Friday, May 22, 2009

The Business of Going Green

Bjorn Lomborg wrote a scathing editorial in yesterday's Wall Street Journal entitled "The Climate-Industrial Complex." The occasion is this weekend's World Business Summit on Climate Change in Copenhagen.

His use of the hyphenated term is a direct and explicit reference to outgoing president Dwight Eisenhower's use of the term "military-industrial complex."

Rather than worry about the unholy alliance of large defense contractors, the Pentagon and members of the House Armed Services and Appropriations Committees, as in olden times, Lomborg spotlights today's new unholy alliance.

That would be people like Al Gore, on whom Lomborg focuses, climate-change-friendly legislators and government administrators, and their collaborating corporate partners, such as Duke Energy. I'm a little surprised he omitted GE. Maybe they aren't attending the summit, although it's almost impossible to believe they would miss such an obvious public trough at which to feed, isn't it?

Lomborg writes in his editorial,

"Naturally, many CEOs are genuinely concerned about global warming. But many of the most vocal stand to profit from carbon regulations. The term used by economists for their behavior is "rent-seeking."

American electricity utility Duke Energy, a member of the Copenhagen Climate Council, has long promoted a U.S. cap-and-trade scheme. Yet the company bitterly opposed the Warner-Lieberman bill in the U.S. Senate that would have created such a scheme because it did not include European-style handouts to coal companies. The Waxman-Markey bill in the House of Representatives promises to bring back the free lunch.

U.S. companies and interest groups involved with climate change hired 2,430 lobbyists just last year, up 300% from five years ago. Fifty of the biggest U.S. electric utilities -- including Duke -- spent $51 million on lobbyists in just six months.

The massive transfer of wealth that many businesses seek is not necessarily good for the rest of the economy. Spain has been proclaimed a global example in providing financial aid to renewable energy companies to create green jobs. But research shows that each new job cost Spain 571,138 euros, with subsidies of more than one million euros required to create each new job in the uncompetitive wind industry. Moreover, the programs resulted in the destruction of nearly 110,000 jobs elsewhere in the economy, or 2.2 jobs for every job created."

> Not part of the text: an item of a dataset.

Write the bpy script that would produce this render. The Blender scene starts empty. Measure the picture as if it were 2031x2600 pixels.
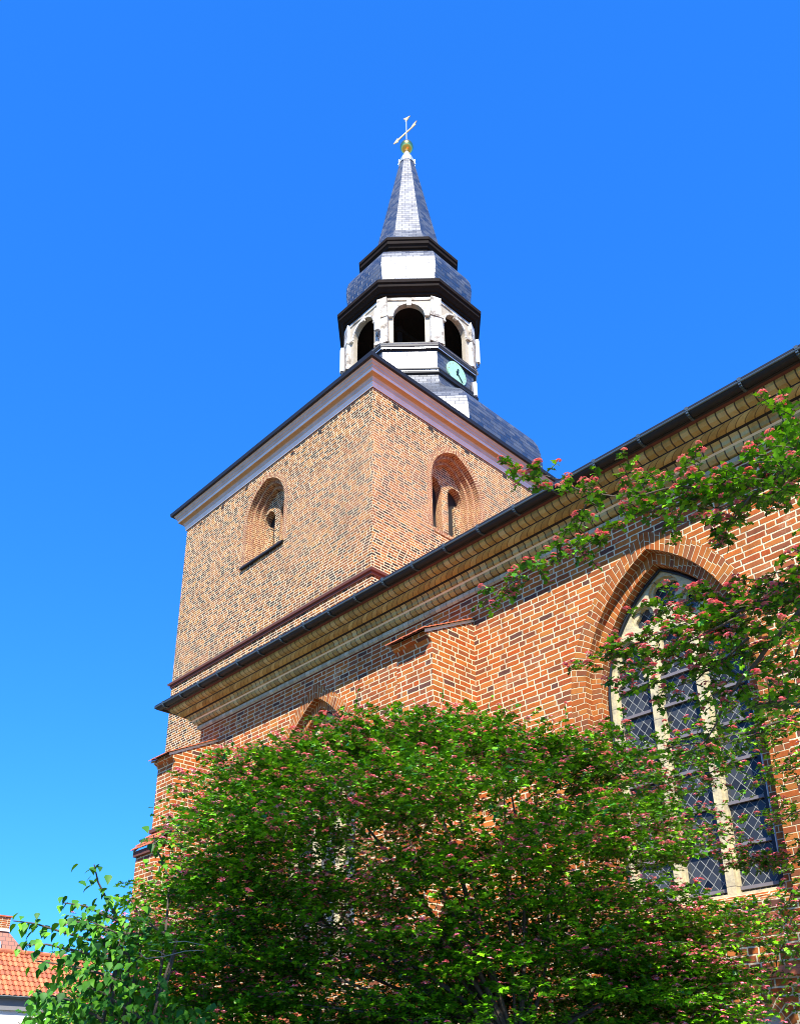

That Spanish statistic is pretty chilling, and provides context for all those green energy ads you see touting the job creating power of wind or solar energy. Something you certainly don't hear about, eh?

Lomborg concludes his piece with these observations,

"The World Business Summit will hear from "science and public policy leaders" seemingly selected for their scary views of global warming. They include James Lovelock, who believes that much of Europe will be Saharan and London will be underwater within 30 years; Sir Crispin Tickell, who believes that the United Kingdom's population needs to be cut by two-thirds so the country can cope with global warming; and Timothy Flannery, who warns of sea level rises as high as "an eight-story building."

Free speech is important. But these visions of catastrophe are a long way outside of mainstream scientific opinion, and they go much further than the careful findings of the United Nations panel of climate change scientists. When it comes to sea-level rise, for example, the United Nations expects a rise of between seven and 23 inches by 2100 -- considerably less than a one-story building.

There would be an outcry -- and rightfully so -- if big oil organized a climate change conference and invited only climate-change deniers.

The partnership among self-interested businesses, grandstanding politicians and alarmist campaigners truly is an unholy alliance. The climate-industrial complex does not promote discussion on how to overcome this challenge in a way that will be best for everybody. We should not be surprised or impressed that those who stand to make a profit are among the loudest calling for politicians to act. Spending a fortune on global carbon regulations will benefit a few, but dearly cost everybody else."

Lomborg's casual comment on the one-sided nature of the summit belies his concern. As many have suspected, the climate change crowd is no longer interested in either debate about the sources of any change, nor the sort of cost-benefit work regarding how it could even be affordably affected, as Lomborg has long and successfully demonstrated to be virtually impossible.

Instead, this 'unholy alliance' is moving full steam ahead to wring profits out of the climate scare for the early, chosen few businesses.

2 comments:

Anonymous said...

Don't forget about Steven Chu's idea of imposing carbon tarrif's on imports from countries, and Congress' bills authorizing same. This would effectively impose tarrifs on countries like China that have loose carbon standards, and on imports of carbon intense fossil fuels like tar sands from Canada and Venezuela. Smoot-Hawley redux.

C Neul said...

Good point. Thanks for the reminders.

This has failure and voter outrage written all over it, does it not?